Dari uraian ini penulis meyakini apabila upaya-upaya bersama ini dilakukan secara rutin dan dan melibatkan dari berbagai pihak (sekolah, guru, orang tua dan peserta didik) maka akan berdampak pada perubahan yang sangat signifikan bagi peserta didik baik secara individu yang mengarah pada kemandirian dan tanggung jawab. Peserta didik tidak lagi menganggap kebersihan seragam atau penampilan sebagai beban, melainkan sebagai kebiasaan positif yang wajib dipenuhi. Misalnya saja kalau pembiasaan ini sudah melekat maka peserta didik akan secara rutin tumbuh kesadaran diri untuk mandiri menyetrika seragam sendiri, merapikan rambut sebelum berangkat sekolah, atau merapikan kamar tidur sebelum beraktivitas. Dampak kedua, Peserta didik yang berpenampilan rapi dan bersih akan semakin dihormati oleh teman sejawat, bahkan menjadi panutan dalam kelompok sebaya, sehingga meminimalkan praktik perundungan (bullying) terkait penampilan. Ketiga, dampak psikologisnya peserta didik akan mulai menunjukkan peningkatan kepercayaan diri (self-confidence), terutama saat harus tampil di depan kelas ketika diberikan tugas oleh guru. Dampak-dampak ini akan menjadi investasi karakter berkelanjutan, sehingga produktivitas persediaan sumber daya manusia yang dibutuhkan untuk membangun Indonesia yang lebih maju akan terpenuhi. Selain itu, peserta didik yang memiliki kecakapan hidup (life skills) seperti ini lambat tapi pasti akan tumbuh menjadi individu yang lebih dihargai di lingkungan masyarakat ataupun di lingkungan sosial lainnya.
Dafta Pustaka
Indonesia. (2003). Undang-Undang Republik Indonesia Nomor 20 Tahun 2003 tentang Sistem Pendidikan Nasional. Lembaran Negara Republik Indonesia Tahun 2003 Nomor 78.

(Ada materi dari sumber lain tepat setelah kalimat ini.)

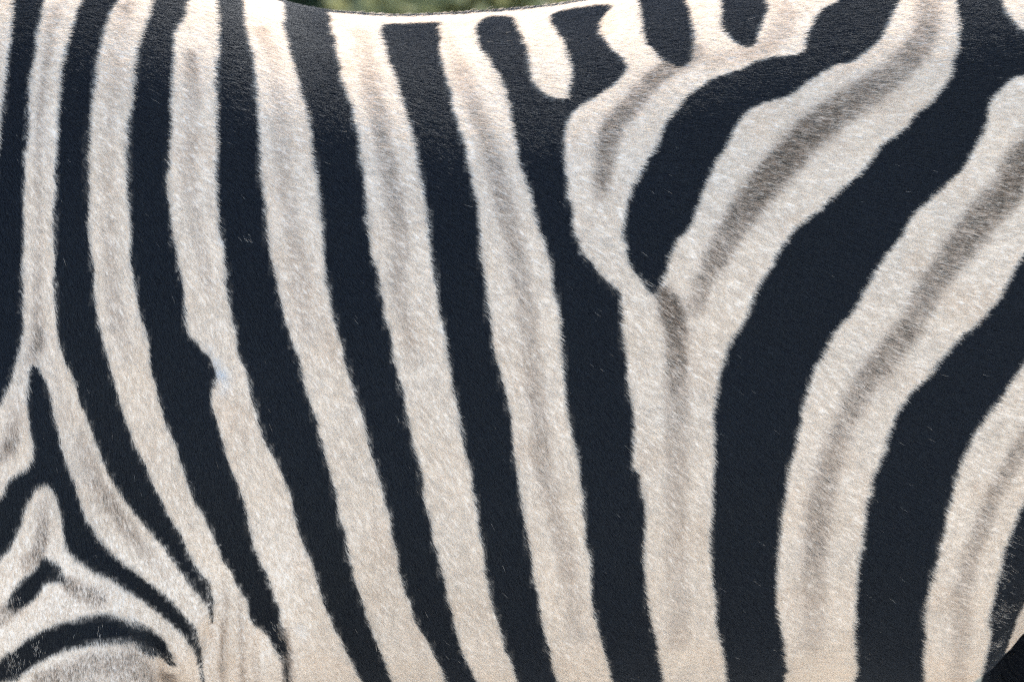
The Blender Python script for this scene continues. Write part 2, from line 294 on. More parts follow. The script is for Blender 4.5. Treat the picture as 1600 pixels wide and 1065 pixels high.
    't1': [(125.0, 789.2), (128.3, 694.4), (129.0, 640.0), (133.7, 612.0), (144.1, 583.6), (152.0, 565.2), (162.5, 551.4), (171.3, 559.6), (176.0, 589.4), (177.7, 621.1), (175.2, 668.7), (171.9, 739.4), (166.0, 865.0), (122.4, 865.0)],
    't2': [(204.9, 713.7), (205.1, 654.9), (209.6, 625.4), (217.9, 596.2), (227.0, 580.0), (236.5, 586.4), (240.7, 615.5), (245.5, 640.1), (250.4, 663.8), (250.3, 689.3), (249.7, 865.0), (204.3, 865.0)],
    'b7': [(320.0, 667.5), (303.3, 649.2), (295.3, 627.8), (290.4, 604.2), (286.1, 576.6), (281.5, 560.8), (270.2, 554.2), (249.0, 552.1), (236.5, 547.5), (226.4, 534.3), (207.6, 525.7), (192.6, 515.0), (178.1, 495.6), (165.5, 476.9), (154.1, 444.0), (144.6, 411.9), (139.5, 376.5), (132.0, 353.6), (123.8, 317.1), (115.0, 286.4), (110.0, 242.0), (106.9, 212.4), (108.1, 175.9), (111.1, 144.8), (117.3, 117.7), (125.3, 100.0), (131.5, 76.8), (137.0, 70.0), (143.8, 94.4), (148.1, 123.9), (153.0, 157.3), (158.0, 184.0), (166.7, 200.0), (173.5, 221.3), (184.2, 283.7), (190.5, 314.2), (197.5, 349.8), (206.3, 371.9), (213.3, 405.6), (222.8, 435.9), (231.7, 451.8), (252.2, 465.3), (269.1, 474.3), (283.6, 494.7), (298.1, 513.5), (315.1, 529.4), (329.5, 534.1), (342.3, 551.6), (355.1, 570.7), (363.1, 592.1), (368.6, 614.5), (373.6, 635.9), (380.4, 655.8), (452.3, 865.0), (418.8, 865.0)],
    'b8': [(435.3, 648.4), (436.4, 607.6), (435.9, 565.7), (432.4, 546.9), (428.8, 527.0), (427.2, 507.4), (421.3, 489.1), (412.3, 469.6), (402.8, 450.2), (389.6, 435.4), (382.0, 412.5), (371.3, 397.4), (361.3, 385.7), (351.9, 365.3), (340.0, 331.7), (321.2, 301.6), (308.7, 274.8), (296.2, 247.8), (283.7, 227.1), (273.7, 210.6), (265.0, 186.2), (258.2, 165.8), (248.8, 122.1), (238.3, 90.6), (232.2, 53.5), (226.0, 14.9), (211.9, -26.6), (206.4, -67.6), (201.5, -104.9), (198.5, -148.6), (195.5, -189.5), (195.6, -229.7), (195.1, -256.2), (195.9, -296.0), (194.9, -336.5), (193.4, -375.3), (192.5, -413.6), (194.1, -452.9), (196.5, -491.1), (199.6, -530.8), (202.2, -574.4), (206.2, -621.2), (211.9, -675.4), (214.9, -718.8), (232.7, -918.8), (288.6, -946.8), (275.4, -746.8), (269.2, -652.7), (265.9, -601.9), (261.8, -559.7), (259.1, -520.2), (258.4, -480.4), (258.5, -441.9), (260.4, -403.2), (263.1, -362.8), (266.4, -323.0), (268.6, -282.7), (272.1, -259.5), (274.4, -234.7), (279.2, -193.7), (282.2, -162.0), (286.4, -123.0), (292.6, -87.0), (300.5, -58.4), (306.7, -27.9), (317.7, 4.3), (329.4, 32.3), (339.3, 70.2), (348.0, 108.0), (357.9, 147.2), (370.4, 182.0), (381.0, 216.5), (388.5, 241.0), (399.8, 266.6), (416.7, 299.6), (431.1, 326.6), (439.3, 350.2), (445.6, 369.7), (453.2, 393.6), (458.3, 413.4), (461.0, 433.0), (463.1, 451.3), (466.4, 467.1), (476.0, 484.0), (485.5, 499.4), (497.4, 505.7), (547.5, 519.9), (598.7, 564.2), (601.2, 626.5), (548.8, 570.6), (523.7, 567.7), (499.2, 582.2), (488.0, 602.8), (481.2, 623.1), (478.2, 643.1), (444.7, 865.0), (428.9, 865.0)],
    'b9': [(608.0, 410.7), (551.3, 293.1), (520.1, 220.1), (495.3, 157.2), (491.0, 142.9), (484.8, 121.3), (478.6, 92.4), (472.4, 63.3), (461.8, 34.3), (451.3, 5.5), (435.2, -25.8), (422.8, -58.0), (410.4, -85.6), (401.9, -113.1), (389.5, -137.3), (379.8, -164.1), (371.3, -193.3), (366.5, -226.2), (362.4, -251.9), (360.7, -271.0), (352.9, -304.3), (350.1, -332.5), (346.3, -372.2), (343.8, -412.8), (341.3, -451.9), (339.0, -491.5), (338.1, -533.3), (338.0, -575.8), (339.4, -622.7), (342.8, -681.9), (351.9, -818.2), (364.6, -1018.2), (417.8, -949.8), (411.7, -749.8), (409.3, -673.9), (407.8, -622.1), (406.1, -577.0), (408.1, -538.9), (411.4, -502.8), (415.0, -467.7), (419.2, -429.9), (423.5, -390.6), (427.4, -360.1), (431.8, -319.0), (438.3, -283.0), (443.6, -261.6), (449.0, -237.2), (455.1, -216.5), (464.9, -185.0), (475.3, -158.4), (481.4, -136.4), (487.6, -117.0), (496.2, -88.7), (520.9, -18.7), (551.9, 40.8), (607.3, 166.0)],
    'b10': [(595.3, -145.1), (548.9, -277.7), (521.2, -333.2), (500.0, -391.3), (493.7, -420.5), (488.0, -451.9), (482.3, -476.9), (479.4, -508.0), (474.8, -545.0), (472.5, -571.8), (470.5, -601.4), (473.5, -640.9), (472.9, -668.5), (472.6, -709.8), (472.7, -746.5), (495.6, -736.5), (507.0, -748.6), (511.4, -748.9), (496.0, -721.4), (498.9, -667.6), (502.7, -638.6), (507.4, -614.7), (530.0, -527.4), (558.5, -435.8), (597.4, -311.9)],
}
SHADOW_STRIPES = {      # x, angle, strength, half-width in mm
    'a': [(409.1, 652.2, 0.28, 10.5), (399.5, 576.6, 0.42, 12.4), (373.2, 513.7, 0.55, 13.0), (335.4, 468.8, 0.72, 13.6), (297.7, 419.1, 0.85, 14.9), (266.2, 356.2, 0.90, 15.5), (234.9, 277.5, 0.85, 14.9), (216.1, 220.2, 0.70, 13.6), (197.5, 151.1, 0.50, 11.8), (185.2, 97.2, 0.35, 9.9), (175.9, 42.6, 0.30, 9.9)],
    'b': [(148.1, 72.6, 1.00, 8.1), (154.3, 35.9, 0.95, 11.2), (156.8, -5.1, 0.80, 10.5), (158.1, -45.9, 0.60, 10.5), (159.4, -105.6, 0.36, 11.2), (159.7, -242.4, 0.24, 10.5), (160.3, -362.7, 0.22, 9.9), (161.3, -477.9, 0.15, 9.9), (165.4, -602.3, 0.14, 9.9)],
    'c': [(533.4, 424.4, 0.80, 13.6), (495.7, 354.4, 0.85, 14.9), (476.8, 292.0, 0.82, 14.9), (451.8, 229.2, 0.78, 14.9), (426.8, 155.3, 0.72, 14.3), (408.1, 98.6, 0.62, 13.6), (383.4, -0.2, 0.50, 12.4), (358.8, -69.8, 0.42, 12.4), (334.3, -151.1, 0.36, 11.8), (316.1, -228.1, 0.30, 11.2), (304.4, -314.8, 0.34, 12.4), (296.2, -411.5, 0.36, 12.4), (294.5, -494.3, 0.25, 11.2), (297.4, -619.3, 0.16, 11.2)],
    'd': [(510.0, -223.4, 0.30, 9.9), (491.8, -287.5, 0.34, 9.9), (473.7, -347.8, 0.30, 8.7), (456.3, -429.3, 0.30, 8.7), (443.2, -531.5, 0.25, 8.7), (446.9, -723.9, 0.16, 8.7)],
    'e': [(175.3, 581.7, 0.35, 12.4), (153.2, 552.4, 0.42, 11.2), (137.4, 530.4, 0.50, 10.5), (115.2, 475.5, 0.60, 10.5), (96.3, 427.1, 0.68, 10.5), (89.9, 370.5, 0.62, 9.9), (86.7, 315.2, 0.42, 8.1), (85.3, 267.4, 0.15, 6.2)],
    'f': [(-70.0, 744.8, 0.10, 7.4), (-40.7, 523.7, 0.26, 8.7), (-18.6, 365.0, 0.32, 8.7), (0.0, 194.0, 0.30, 9.3), (12.3, 42.7, 0.26, 9.3), (21.6, -117.8, 0.26, 8.7), (32.2, -289.8, 0.26, 8.7), (53.0, -448.4, 0.20, 8.7), (63.0, -580.8, 0.10, 8.7)],
    'g': [(-152.7, 745.3, 0.15, 8.7), (-134.4, 509.0, 0.30, 8.7), (-117.9, 328.6, 0.32, 8.7), (-108.3, 184.6, 0.25, 8.7), (-110.1, 84.6, 0.25, 7.4), (-92.8, -69.6, 0.10, 7.4)],
    'h': [(-247.8, 684.7, 0.22, 7.4), (-232.3, 585.1, 0.12, 7.4), (-220.5, 318.4, 0.22, 8.1), (-204.3, 114.3, 0.14, 7.4), (-198.1, -15.6, 0.10, 7.4)],
    'i': [(-314.6, 585.9, 0.35, 6.8), (-312.5, 532.9, 0.22, 7.4), (-312.7, 441.3, 0.16, 6.8), (-314.0, 362.1, 0.20, 7.4), (-307.4, 264.7, 0.12, 6.2), (-294.6, 86.2, 0.14, 6.2)],
    'j': [(-381.2, 680.0, 0.30, 7.4), (-385.8, 615.8, 0.10, 6.2), (-392.5, 442.0, 0.12, 6.2), (-393.2, 314.5, 0.10, 6.2), (-386.7, 55.6, 0.20, 7.4), (-373.3, -87.2, 0.10, 6.2)],
    'k': [(-450.4, 673.0, 0.22, 7.4), (-454.8, 601.0, 0.25, 4.3), (-460.6, 454.6, 0.24, 3.7), (-460.7, 246.8, 0.18, 3.7), (-460.9, 38.7, 0.22, 5.6), (-460.8, -43.0, 0.38, 6.2), (-466.7, -87.4, 0.25, 6.2)],
    'l': [(-481.3, -190.6, 0.10, 6.2), (-485.6, -249.8, 0.40, 6.8), (-493.6, -270.7, 0.35, 6.8)],
    'm': [(-421.7, -275.7, 0.12, 6.2), (-408.1, -357.7, 0.25, 6.8), (-391.7, -416.1, 0.34, 7.4), (-367.2, -472.4, 0.25, 6.8), (-339.3, -517.5, 0.10, 6.2)],
    'n': [(-457.0, -368.1, 0.15, 5.6), (-458.5, -404.1, 0.35, 6.2), (-462.4, -430.3, 0.50, 6.2), (-472.3, -442.3, 0.30, 6.2)],
    'o': [(267.6, 677.6, 0.15, 9.3), (266.8, 638.8, 0.22, 10.5), (259.8, 603.2, 0.22, 10.5), (237.5, 571.5, 0.18, 8.7), (193.7, 560.9, 0.15, 8.7)],
    'p': [(-435.0, -483.5, 0.75, 4.3), (-425.3, -494.7, 0.60, 5.0), (-413.3, -508.8, 0.50, 4.3), (-401.3, -522.5, 0.30, 3.7)],
    'q': [(-512.7, -521.1, 0.40, 6.2), (-493.3, -502.1, 0.60, 5.6), (-480.8, -498.8, 0.30, 4.3)],
    'r': [(-464.8, -589.1, 0.40, 5.0), (-445.6, -581.1, 0.50, 5.0), (-420.3, -572.5, 0.55, 5.0), (-395.6, -577.7, 0.50, 5.0), (-368.6, -604.2, 0.55, 5.0), (-347.7, -695.7, 0.50, 5.0), (-339.4, -697.7, 0.40, 3.7)],
    's': [(-439.4, -585.1, 0.35, 6.2), (-408.1, -583.4, 0.25, 6.2), (-377.7, -603.1, 0.30, 6.2)],
    't': [(-227.0, -585.7, 0.45, 5.0), (-222.9, -631.7, 0.50, 5.6), (-223.2, -695.4, 0.45, 5.6)],
    'u': [(-282.8, -521.3, 0.12, 3.1), (-283.2, -594.9, 0.28, 3.1), (-286.1, -660.5, 0.30, 3.7), (-291.3, -723.7, 0.30, 3.7)],  # this and the next two paint the shade in the armpit folds
    'v': [(-269.2, -541.1, 0.12, 2.5), (-266.6, -600.3, 0.25, 3.1), (-268.3, -708.5, 0.28, 3.7)],
    'w': [(-254.3, -615.4, 0.10, 2.5), (-254.2, -706.6, 0.25, 3.7)],
}
PALE_SPECKS = [         # x, angle, radius in mm, strength
    (477.9, -522.8, 11.2, 0.16),
    (482.1, -602.9, 11.2, 0.20),
    (481.6, -673.9, 7.4, 0.22),
    (487.8, -468.1, 9.9, 0.12),
    (-402.7, -547.9, 1.9, 0.25),
    (-387.5, -558.6, 1.9, 0.25),
    (-463.5, -551.2, 5.0, 0.15),
    (-489.3, -570.5, 8.7, 0.20),
    (-223.9, -646.3, 9.9, 0.60),
    (-227.1, -591.5, 7.4, 0.40),
    (-224.2, -686.8, 8.7, 0.50),
    (-483.8, -494.3, 6.2, 0.35),
    (-335.9, -641.5, 5.0, 0.40),
    (-312.9, -612.2, 3.1, 0.20),
    (123.5, 76.8, 8.7, 0.25),
    (-257.4, 201.1, 4.3, 0.20),
    (-286.7, -79.3, 3.1, 0.20),
    (-438.6, -478.6, 4.3, 0.40),
]
BARE_SPOTS = [          # thin bluish scars in the pale hair
    (-286.8, -88.2, 5.6, 0.70),
    (-282.5, -115.5, 8.1, 0.90),
    (-279.4, -136.7, 6.2, 0.60),
    (-282.6, -154.2, 5.0, 0.40),
    (-291.7, -57.4, 5.0, 0.40),
    (-282.9, 193.3, 3.7, 0.60),
    (-68.0, -6.3, 3.7, 0.50),
    (-208.0, -584.4, 7.4, 0.40),
]
U0, U1, DU = -640.0, 640.0, .8
A0, A1, DA = -700.0, 960.0, 1.5
NU, NA = int((U1 - U0) / DU), int((A1 - A0) / DA)
MM_PER_A = .52                      # about half a millimetre of skin to 1/10 degree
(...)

Nurhayati, D., & Suryanto, A. (2020). Dampak Kondisi Ekonomi Keluarga terhadap Perilaku Sosial Siswa SMP di Daerah Urban. Jurnal Pendidikan Sosial, 12(3), 45-60.
Rusuli, I. (2022). Psikososial Remaja: Sebuah Sintesa Teori Erick Erikson Dengan Konsep Islam. Jurnal As-Salam, Vol. 6 No. 1 Januari – Juni 2022.